YOUR TASK: Retype exactly the lines below, beginning with the first and ending with the line where "ZP2, ZT-.0006, M_LUM_PINK)" appears.

STORED DATA:
▬▬▬▬▬▬▬▬▬▬

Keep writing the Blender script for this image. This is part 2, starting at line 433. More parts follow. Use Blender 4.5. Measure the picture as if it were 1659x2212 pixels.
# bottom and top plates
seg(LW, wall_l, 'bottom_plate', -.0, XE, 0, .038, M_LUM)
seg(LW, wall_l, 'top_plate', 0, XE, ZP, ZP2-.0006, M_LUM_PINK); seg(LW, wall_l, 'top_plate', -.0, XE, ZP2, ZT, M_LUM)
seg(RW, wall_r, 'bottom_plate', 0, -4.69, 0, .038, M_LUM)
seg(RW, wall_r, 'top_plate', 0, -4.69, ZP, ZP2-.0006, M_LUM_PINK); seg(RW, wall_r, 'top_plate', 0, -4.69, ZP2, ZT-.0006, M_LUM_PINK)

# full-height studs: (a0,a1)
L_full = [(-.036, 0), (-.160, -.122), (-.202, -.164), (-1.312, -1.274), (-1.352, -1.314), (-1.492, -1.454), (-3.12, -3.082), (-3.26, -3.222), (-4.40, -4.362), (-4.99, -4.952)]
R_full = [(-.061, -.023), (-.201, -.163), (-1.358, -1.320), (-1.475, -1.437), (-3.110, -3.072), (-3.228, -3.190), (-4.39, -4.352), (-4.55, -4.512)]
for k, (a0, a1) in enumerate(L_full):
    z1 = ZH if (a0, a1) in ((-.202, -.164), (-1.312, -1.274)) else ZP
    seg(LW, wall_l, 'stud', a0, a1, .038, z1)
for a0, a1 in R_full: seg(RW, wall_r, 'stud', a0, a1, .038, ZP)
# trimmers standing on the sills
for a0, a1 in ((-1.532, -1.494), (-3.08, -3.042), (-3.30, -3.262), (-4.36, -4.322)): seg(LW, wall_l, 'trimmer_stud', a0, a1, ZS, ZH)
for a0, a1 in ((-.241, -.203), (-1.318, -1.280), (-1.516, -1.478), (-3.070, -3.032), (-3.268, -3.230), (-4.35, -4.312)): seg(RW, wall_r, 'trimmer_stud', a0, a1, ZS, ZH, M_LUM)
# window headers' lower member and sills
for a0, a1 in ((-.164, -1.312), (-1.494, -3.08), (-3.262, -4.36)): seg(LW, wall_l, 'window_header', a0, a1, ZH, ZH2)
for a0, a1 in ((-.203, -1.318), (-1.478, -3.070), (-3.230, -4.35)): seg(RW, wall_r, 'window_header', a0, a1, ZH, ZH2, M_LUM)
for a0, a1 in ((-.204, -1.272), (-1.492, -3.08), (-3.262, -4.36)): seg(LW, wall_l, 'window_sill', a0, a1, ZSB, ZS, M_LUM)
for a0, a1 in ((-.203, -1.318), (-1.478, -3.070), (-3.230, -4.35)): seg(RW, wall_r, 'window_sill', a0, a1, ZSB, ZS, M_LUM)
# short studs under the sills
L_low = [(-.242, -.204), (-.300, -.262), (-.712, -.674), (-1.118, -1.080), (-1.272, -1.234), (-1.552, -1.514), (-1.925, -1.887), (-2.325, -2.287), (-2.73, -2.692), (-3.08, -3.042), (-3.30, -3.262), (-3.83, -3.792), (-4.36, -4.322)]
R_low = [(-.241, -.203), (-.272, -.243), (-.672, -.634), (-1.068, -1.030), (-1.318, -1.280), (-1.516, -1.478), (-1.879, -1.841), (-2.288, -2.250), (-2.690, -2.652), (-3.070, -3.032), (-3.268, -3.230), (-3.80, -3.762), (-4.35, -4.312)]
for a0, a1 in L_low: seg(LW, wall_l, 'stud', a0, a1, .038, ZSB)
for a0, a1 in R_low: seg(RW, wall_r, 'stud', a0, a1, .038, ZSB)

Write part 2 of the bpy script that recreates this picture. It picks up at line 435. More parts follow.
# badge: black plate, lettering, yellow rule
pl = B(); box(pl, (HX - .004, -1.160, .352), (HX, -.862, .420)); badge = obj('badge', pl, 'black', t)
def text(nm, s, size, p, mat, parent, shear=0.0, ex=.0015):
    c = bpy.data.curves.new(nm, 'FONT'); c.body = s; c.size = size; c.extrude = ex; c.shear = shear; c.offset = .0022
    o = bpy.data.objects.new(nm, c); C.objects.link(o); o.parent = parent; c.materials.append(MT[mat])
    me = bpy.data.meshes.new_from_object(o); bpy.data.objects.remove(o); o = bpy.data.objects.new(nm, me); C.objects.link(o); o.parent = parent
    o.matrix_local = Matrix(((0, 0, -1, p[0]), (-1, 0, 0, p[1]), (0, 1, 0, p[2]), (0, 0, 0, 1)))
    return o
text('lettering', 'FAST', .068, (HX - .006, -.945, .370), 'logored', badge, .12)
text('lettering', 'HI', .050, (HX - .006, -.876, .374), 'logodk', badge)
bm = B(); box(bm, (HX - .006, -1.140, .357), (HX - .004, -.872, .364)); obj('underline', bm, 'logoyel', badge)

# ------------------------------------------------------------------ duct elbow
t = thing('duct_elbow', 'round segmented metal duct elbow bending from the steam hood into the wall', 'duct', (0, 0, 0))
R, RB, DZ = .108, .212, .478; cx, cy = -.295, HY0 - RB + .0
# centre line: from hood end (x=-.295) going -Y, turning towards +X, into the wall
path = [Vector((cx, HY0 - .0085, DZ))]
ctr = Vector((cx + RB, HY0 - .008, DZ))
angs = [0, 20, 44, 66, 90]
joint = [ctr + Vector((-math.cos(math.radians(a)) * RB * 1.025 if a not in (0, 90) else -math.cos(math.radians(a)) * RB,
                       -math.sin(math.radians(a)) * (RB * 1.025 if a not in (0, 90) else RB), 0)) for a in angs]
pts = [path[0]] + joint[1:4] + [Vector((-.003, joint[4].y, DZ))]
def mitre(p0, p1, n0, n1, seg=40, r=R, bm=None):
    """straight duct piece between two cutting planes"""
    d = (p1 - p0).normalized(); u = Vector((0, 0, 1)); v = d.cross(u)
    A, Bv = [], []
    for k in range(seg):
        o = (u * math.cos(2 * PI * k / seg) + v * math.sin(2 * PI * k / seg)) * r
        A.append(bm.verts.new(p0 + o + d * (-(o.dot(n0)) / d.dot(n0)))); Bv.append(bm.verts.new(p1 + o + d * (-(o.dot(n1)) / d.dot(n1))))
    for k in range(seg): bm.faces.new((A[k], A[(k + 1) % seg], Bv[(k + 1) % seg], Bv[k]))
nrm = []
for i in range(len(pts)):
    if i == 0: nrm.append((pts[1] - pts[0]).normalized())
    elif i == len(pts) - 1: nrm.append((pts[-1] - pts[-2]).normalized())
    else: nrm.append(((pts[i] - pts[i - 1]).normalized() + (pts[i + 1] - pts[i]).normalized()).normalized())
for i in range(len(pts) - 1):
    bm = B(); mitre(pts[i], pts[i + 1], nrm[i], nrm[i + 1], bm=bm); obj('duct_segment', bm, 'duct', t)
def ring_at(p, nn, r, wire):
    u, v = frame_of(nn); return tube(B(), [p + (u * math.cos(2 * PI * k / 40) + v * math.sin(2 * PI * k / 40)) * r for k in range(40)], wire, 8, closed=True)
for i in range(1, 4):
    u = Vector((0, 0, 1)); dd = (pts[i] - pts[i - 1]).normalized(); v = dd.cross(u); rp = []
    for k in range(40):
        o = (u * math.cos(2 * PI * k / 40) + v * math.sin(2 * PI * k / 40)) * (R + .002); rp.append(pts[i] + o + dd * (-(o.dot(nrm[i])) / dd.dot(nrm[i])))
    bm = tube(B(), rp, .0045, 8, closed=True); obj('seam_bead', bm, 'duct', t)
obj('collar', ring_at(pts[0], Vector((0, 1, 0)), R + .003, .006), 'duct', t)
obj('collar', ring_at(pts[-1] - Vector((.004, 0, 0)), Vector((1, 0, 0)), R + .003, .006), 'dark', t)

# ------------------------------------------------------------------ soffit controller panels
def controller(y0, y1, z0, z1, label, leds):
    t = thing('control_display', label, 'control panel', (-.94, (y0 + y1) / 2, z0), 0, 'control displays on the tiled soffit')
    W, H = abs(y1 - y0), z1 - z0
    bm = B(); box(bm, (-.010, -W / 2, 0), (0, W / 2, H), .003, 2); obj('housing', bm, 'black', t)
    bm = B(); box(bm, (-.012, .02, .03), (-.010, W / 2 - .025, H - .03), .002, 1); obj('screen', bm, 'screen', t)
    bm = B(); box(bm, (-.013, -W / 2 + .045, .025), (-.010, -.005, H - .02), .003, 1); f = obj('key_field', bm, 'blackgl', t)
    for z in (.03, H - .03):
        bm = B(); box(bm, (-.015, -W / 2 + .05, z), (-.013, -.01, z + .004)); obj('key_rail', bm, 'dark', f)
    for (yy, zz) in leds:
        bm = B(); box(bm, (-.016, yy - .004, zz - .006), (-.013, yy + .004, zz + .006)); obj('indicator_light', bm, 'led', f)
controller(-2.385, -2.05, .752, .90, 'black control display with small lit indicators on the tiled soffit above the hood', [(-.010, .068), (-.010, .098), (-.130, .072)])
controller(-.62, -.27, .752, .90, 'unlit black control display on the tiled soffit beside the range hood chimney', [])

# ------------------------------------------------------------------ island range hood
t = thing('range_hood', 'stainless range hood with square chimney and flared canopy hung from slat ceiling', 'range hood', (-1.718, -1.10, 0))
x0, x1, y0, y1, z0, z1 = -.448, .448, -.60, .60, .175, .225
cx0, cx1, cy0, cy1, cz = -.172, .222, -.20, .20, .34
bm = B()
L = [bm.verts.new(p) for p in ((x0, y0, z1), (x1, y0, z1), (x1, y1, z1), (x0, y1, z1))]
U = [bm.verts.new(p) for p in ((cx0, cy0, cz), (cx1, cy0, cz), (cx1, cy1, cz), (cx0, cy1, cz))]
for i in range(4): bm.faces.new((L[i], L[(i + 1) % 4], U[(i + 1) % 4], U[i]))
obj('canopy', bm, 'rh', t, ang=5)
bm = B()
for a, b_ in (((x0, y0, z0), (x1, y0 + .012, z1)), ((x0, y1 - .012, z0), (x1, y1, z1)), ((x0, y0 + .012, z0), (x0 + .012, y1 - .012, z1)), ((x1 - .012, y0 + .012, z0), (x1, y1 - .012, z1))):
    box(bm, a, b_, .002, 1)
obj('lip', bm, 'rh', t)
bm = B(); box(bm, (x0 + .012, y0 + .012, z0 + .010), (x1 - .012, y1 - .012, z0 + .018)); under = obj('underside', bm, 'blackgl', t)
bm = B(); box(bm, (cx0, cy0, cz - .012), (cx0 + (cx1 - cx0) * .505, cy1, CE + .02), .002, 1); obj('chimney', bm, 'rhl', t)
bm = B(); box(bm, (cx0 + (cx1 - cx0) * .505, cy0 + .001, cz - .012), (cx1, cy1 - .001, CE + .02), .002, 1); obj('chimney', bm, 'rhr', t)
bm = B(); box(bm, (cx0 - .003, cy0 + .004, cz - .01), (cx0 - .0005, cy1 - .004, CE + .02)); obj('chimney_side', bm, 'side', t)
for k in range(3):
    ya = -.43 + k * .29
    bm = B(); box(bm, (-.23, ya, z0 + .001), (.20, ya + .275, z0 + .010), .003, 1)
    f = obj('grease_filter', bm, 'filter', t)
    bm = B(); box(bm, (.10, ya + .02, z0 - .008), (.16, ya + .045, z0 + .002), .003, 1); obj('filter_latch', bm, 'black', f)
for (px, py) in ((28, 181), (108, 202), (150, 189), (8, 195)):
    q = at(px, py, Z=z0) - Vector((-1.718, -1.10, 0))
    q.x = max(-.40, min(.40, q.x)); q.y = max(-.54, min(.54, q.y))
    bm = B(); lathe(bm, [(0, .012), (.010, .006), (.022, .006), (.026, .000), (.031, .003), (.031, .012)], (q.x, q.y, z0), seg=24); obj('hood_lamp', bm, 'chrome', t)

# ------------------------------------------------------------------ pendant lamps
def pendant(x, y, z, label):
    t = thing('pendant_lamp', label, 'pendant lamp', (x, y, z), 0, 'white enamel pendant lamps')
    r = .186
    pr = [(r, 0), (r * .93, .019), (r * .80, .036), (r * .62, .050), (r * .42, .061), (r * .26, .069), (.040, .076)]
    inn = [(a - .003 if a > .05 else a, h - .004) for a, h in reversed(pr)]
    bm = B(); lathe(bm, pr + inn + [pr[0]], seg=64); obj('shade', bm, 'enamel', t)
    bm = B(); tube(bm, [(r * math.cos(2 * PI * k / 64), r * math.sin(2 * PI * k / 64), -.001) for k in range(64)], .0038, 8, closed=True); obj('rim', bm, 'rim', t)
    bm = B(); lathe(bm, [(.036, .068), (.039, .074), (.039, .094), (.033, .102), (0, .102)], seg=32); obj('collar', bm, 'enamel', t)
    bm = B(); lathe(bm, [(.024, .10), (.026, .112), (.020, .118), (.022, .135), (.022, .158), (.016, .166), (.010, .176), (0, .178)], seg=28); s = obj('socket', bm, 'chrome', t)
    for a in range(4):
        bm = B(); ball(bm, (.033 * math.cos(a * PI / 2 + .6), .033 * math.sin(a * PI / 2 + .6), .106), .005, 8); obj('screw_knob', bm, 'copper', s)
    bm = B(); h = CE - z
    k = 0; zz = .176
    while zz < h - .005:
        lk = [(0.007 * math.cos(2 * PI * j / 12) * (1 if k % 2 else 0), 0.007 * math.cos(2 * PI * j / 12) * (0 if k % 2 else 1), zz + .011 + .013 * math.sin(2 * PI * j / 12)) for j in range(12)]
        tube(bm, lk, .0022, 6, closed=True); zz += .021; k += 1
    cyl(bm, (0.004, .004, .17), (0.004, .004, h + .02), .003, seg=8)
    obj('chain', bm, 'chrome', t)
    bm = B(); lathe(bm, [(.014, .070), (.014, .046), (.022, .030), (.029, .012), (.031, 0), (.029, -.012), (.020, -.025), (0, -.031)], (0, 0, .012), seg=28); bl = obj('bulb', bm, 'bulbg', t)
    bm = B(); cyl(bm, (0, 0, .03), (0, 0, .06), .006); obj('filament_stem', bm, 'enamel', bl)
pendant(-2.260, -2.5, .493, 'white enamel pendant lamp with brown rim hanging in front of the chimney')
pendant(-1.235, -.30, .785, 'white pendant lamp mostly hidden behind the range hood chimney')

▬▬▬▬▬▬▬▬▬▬

COMPLETED TASK:
Keep writing the Blender script for this image. This is part 2, starting at line 433. More parts follow. Use Blender 4.5. Measure the picture as if it were 1659x2212 pixels.
# bottom and top plates
seg(LW, wall_l, 'bottom_plate', -.0, XE, 0, .038, M_LUM)
seg(LW, wall_l, 'top_plate', 0, XE, ZP, ZP2-.0006, M_LUM_PINK); seg(LW, wall_l, 'top_plate', -.0, XE, ZP2, ZT, M_LUM)
seg(RW, wall_r, 'bottom_plate', 0, -4.69, 0, .038, M_LUM)
seg(RW, wall_r, 'top_plate', 0, -4.69, ZP, ZP2-.0006, M_LUM_PINK); seg(RW, wall_r, 'top_plate', 0, -4.69, ZP2, ZT-.0006, M_LUM_PINK)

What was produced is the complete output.